### EXERCISE AIM
Please output every line of the material as it stands, without the pictures.

### DATASET CONTENT
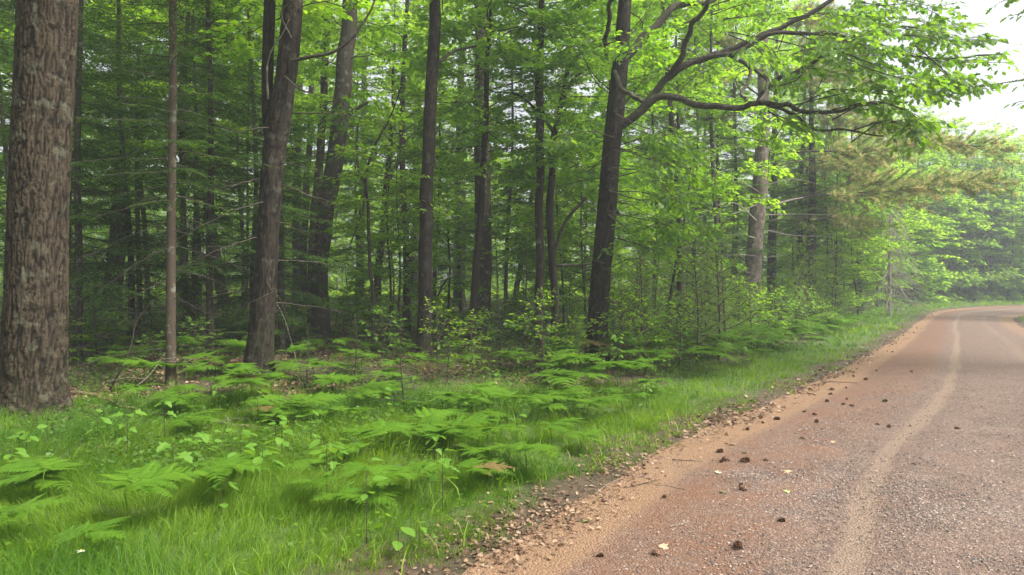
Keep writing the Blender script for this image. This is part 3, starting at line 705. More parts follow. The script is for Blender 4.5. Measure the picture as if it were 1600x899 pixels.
# generic numbered trees from the photograph: foot, path, bark, crown kind
def stem_tree(name, label, cat, foot, pts, D=None, H=12, mat_='bark_mid', crown=None, cz=0, cs=1.0, crz=0, sides=16, n=60, bark=None, flare=.3, wob=.03, seed=1, dead=0, dl=1.3, dz=(1, 6), forks=(), group=None, fh=.3):
    b = G(*foot)
    if D is not None:
        b = Vector(at(foot[0], HY, D)); b.z = float(hz(np.array([b.x]), np.array([b.y]))[0])
    D = b.y; t = thing(name, label, cat, b, group=group)
    P, R = trunk_local(b, pts, D, H=H); me, Q, Rr = trunk_mesh(P, R, sides, n, mat_, bark, flare, fh, wob, seed); link('trunk', me, t)
    for pth, w0, w1 in forks:
        mb = MB(); PP = catmull(np.array([at(x, y, D + .05 * i) for i, (x, y) in enumerate(pth)]) - np.array(b), 24)
        tube(mb, PP, np.linspace(w0, w1, 24) / 2 / F * D, 10); finish(mb, 'limb', M['bark_limb' if mat_ != 'bark_grey' else 'bark_grey'], t)
    if dead:
        rng = np.random.default_rng(seed); mb = MB()
        fn = lambda z: np.array([np.interp(z, Q[:, 2], Q[:, 0]), np.interp(z, Q[:, 2], Q[:, 1]), z])
        dead_limbs(mb, rng, fn, dz[0], dz[1], dead, dl, r0=.013, parent=t)
    if crown is not None:
        c = link('crown', CR[crown[0]][crown[1]], t, loc=(float(np.interp(8, Q[:, 2], Q[:, 0])), float(np.interp(8, Q[:, 2], Q[:, 1])), cz)); c.rotation_euler.z = crz; c.scale = (cs,) * 3
    return t, Q, b

stem_tree('broad_tree', 'leaning grey-brown trunk behind dead twigs, right of the forked trunk', 'tree', (500, 513), [(500, 513, 29), (500, 430, 26), (506, 350, 26), (520, 270, 27), (530, 200, 26), (537, 120, 26), (545, 40, 24), (548, 0, 23)], D=21, H=17, mat_='bark_grey', crown=('tall', 0), cz=2, sides=24, n=90, seed=31, dead=14, dl=3.0, dz=(1, 9), forks=[([(532, 190), (555, 172), (575, 160)], 8, 4)])
stem_tree('broad_tree', 'dark trunk hard against the left side of the leaning grey-brown trunk', 'tree', (488, 505), [(486, 505, 15), (488, 400, 14), (495, 300, 13), (503, 200, 12), (508, 100, 11), (512, 0, 9)], H=16, mat_='bark_mid', crown=('tall', 1), cz=2, seed=32, dead=12, dl=2.6, dz=(1, 9))
stem_tree('broad_tree', 'straight brown trunk with a flared mossy foot left of the centre', 'tree', (663, 565), [(663, 565, 23), (665, 480, 23), (665, 380, 21), (668, 280, 20), (672, 180, 19), (676, 90, 19), (680, 0, 17)], H=13, mat_='bark_dark', bark=(.008, 26, 5, 41), sides=64, n=260, flare=.55, fh=.22, crown=('tall', 1), cz=4.5, crz=1, seed=33, forks=[([(672, 105), (690, 95), (710, 80), (745, 72)], 7, 3)])
stem_tree('pine_tree', 'tall straight pine trunk near the centre with dark green boughs', 'tree', (753, 500), [(754, 500, 30), (754, 400, 27), (753, 300, 25), (752, 200, 24), (752, 100, 23), (752, 0, 21)], D=22, H=18, mat_='bark_grey', crown=('pine', 0), cz=1.0, crz=.5, sides=24, n=80, seed=34, dead=22, dl=2.4, dz=(3, 11))
stem_tree('broad_tree', 'thin dark leaning trunk standing just in front of the tall central pine', 'tree', (737, 551), [(737, 551, 12), (739, 490, 12), (744, 430, 12), (748, 370, 11), (755, 280, 9), (760, 150, 8), (764, 60, 6)], H=10, mat_='bark_dark', crown=('under', 1), cz=3.0, seed=35)
stem_tree('broad_tree', 'straight slim brown trunk right of the tall central pine', 'tree', (843, 551), [(843, 551, 14), (843, 450, 13), (843, 350, 13), (843, 250, 13), (843, 150, 13), (844, 80, 12)], H=12, mat_='bark_mid', crown=('tall', 0), cz=2.2, cs=.75, crz=2, seed=36)
stem_tree('broad_tree', 'crooked dark trunk forking high up, just left of the dark leaning oak', 'tree', (867, 548), [(867, 548, 12), (866, 470, 11), (864, 400, 12), (860, 330, 12), (862, 260, 10), (868, 200, 9), (882, 140, 8), (888, 100, 6)], H=8, mat_='bark_dark', crown=('under', 1), cz=2.6, crz=.9, seed=37,
          forks=[([(864, 205), (845, 180), (820, 155), (800, 145)], 6, 3), ([(868, 195), (892, 130), (925, 105), (955, 100)], 6, 3), ([(866, 395), (885, 345), (920, 305), (935, 288)], 7, 3), ([(868, 414), (900, 415), (925, 412)], 5, 3)])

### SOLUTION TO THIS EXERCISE
Keep writing the Blender script for this image. This is part 3, starting at line 705. More parts follow. The script is for Blender 4.5. Measure the picture as if it were 1600x899 pixels.
# generic numbered trees from the photograph: foot, path, bark, crown kind
def stem_tree(name, label, cat, foot, pts, D=None, H=12, mat_='bark_mid', crown=None, cz=0, cs=1.0, crz=0, sides=16, n=60, bark=None, flare=.3, wob=.03, seed=1, dead=0, dl=1.3, dz=(1, 6), forks=(), group=None, fh=.3):
    b = G(*foot)
    if D is not None:
        b = Vector(at(foot[0], HY, D)); b.z = float(hz(np.array([b.x]), np.array([b.y]))[0])
    D = b.y; t = thing(name, label, cat, b, group=group)
    P, R = trunk_local(b, pts, D, H=H); me, Q, Rr = trunk_mesh(P, R, sides, n, mat_, bark, flare, fh, wob, seed); link('trunk', me, t)
    for pth, w0, w1 in forks:
        mb = MB(); PP = catmull(np.array([at(x, y, D + .05 * i) for i, (x, y) in enumerate(pth)]) - np.array(b), 24)
        tube(mb, PP, np.linspace(w0, w1, 24) / 2 / F * D, 10); finish(mb, 'limb', M['bark_limb' if mat_ != 'bark_grey' else 'bark_grey'], t)
    if dead:
        rng = np.random.default_rng(seed); mb = MB()
        fn = lambda z: np.array([np.interp(z, Q[:, 2], Q[:, 0]), np.interp(z, Q[:, 2], Q[:, 1]), z])
        dead_limbs(mb, rng, fn, dz[0], dz[1], dead, dl, r0=.013, parent=t)
    if crown is not None:
        c = link('crown', CR[crown[0]][crown[1]], t, loc=(float(np.interp(8, Q[:, 2], Q[:, 0])), float(np.interp(8, Q[:, 2], Q[:, 1])), cz)); c.rotation_euler.z = crz; c.scale = (cs,) * 3
    return t, Q, b

stem_tree('broad_tree', 'leaning grey-brown trunk behind dead twigs, right of the forked trunk', 'tree', (500, 513), [(500, 513, 29), (500, 430, 26), (506, 350, 26), (520, 270, 27), (530, 200, 26), (537, 120, 26), (545, 40, 24), (548, 0, 23)], D=21, H=17, mat_='bark_grey', crown=('tall', 0), cz=2, sides=24, n=90, seed=31, dead=14, dl=3.0, dz=(1, 9), forks=[([(532, 190), (555, 172), (575, 160)], 8, 4)])
stem_tree('broad_tree', 'dark trunk hard against the left side of the leaning grey-brown trunk', 'tree', (488, 505), [(486, 505, 15), (488, 400, 14), (495, 300, 13), (503, 200, 12), (508, 100, 11), (512, 0, 9)], H=16, mat_='bark_mid', crown=('tall', 1), cz=2, seed=32, dead=12, dl=2.6, dz=(1, 9))
stem_tree('broad_tree', 'straight brown trunk with a flared mossy foot left of the centre', 'tree', (663, 565), [(663, 565, 23), (665, 480, 23), (665, 380, 21), (668, 280, 20), (672, 180, 19), (676, 90, 19), (680, 0, 17)], H=13, mat_='bark_dark', bark=(.008, 26, 5, 41), sides=64, n=260, flare=.55, fh=.22, crown=('tall', 1), cz=4.5, crz=1, seed=33, forks=[([(672, 105), (690, 95), (710, 80), (745, 72)], 7, 3)])
stem_tree('pine_tree', 'tall straight pine trunk near the centre with dark green boughs', 'tree', (753, 500), [(754, 500, 30), (754, 400, 27), (753, 300, 25), (752, 200, 24), (752, 100, 23), (752, 0, 21)], D=22, H=18, mat_='bark_grey', crown=('pine', 0), cz=1.0, crz=.5, sides=24, n=80, seed=34, dead=22, dl=2.4, dz=(3, 11))
stem_tree('broad_tree', 'thin dark leaning trunk standing just in front of the tall central pine', 'tree', (737, 551), [(737, 551, 12), (739, 490, 12), (744, 430, 12), (748, 370, 11), (755, 280, 9), (760, 150, 8), (764, 60, 6)], H=10, mat_='bark_dark', crown=('under', 1), cz=3.0, seed=35)
stem_tree('broad_tree', 'straight slim brown trunk right of the tall central pine', 'tree', (843, 551), [(843, 551, 14), (843, 450, 13), (843, 350, 13), (843, 250, 13), (843, 150, 13), (844, 80, 12)], H=12, mat_='bark_mid', crown=('tall', 0), cz=2.2, cs=.75, crz=2, seed=36)
stem_tree('broad_tree', 'crooked dark trunk forking high up, just left of the dark leaning oak', 'tree', (867, 548), [(867, 548, 12), (866, 470, 11), (864, 400, 12), (860, 330, 12), (862, 260, 10), (868, 200, 9), (882, 140, 8), (888, 100, 6)], H=8, mat_='bark_dark', crown=('under', 1), cz=2.6, crz=.9, seed=37,
          forks=[([(864, 205), (845, 180), (820, 155), (800, 145)], 6, 3), ([(868, 195), (892, 130), (925, 105), (955, 100)], 6, 3), ([(866, 395), (885, 345), (920, 305), (935, 288)], 7, 3), ([(868, 414), (900, 415), (925, 412)], 5, 3)])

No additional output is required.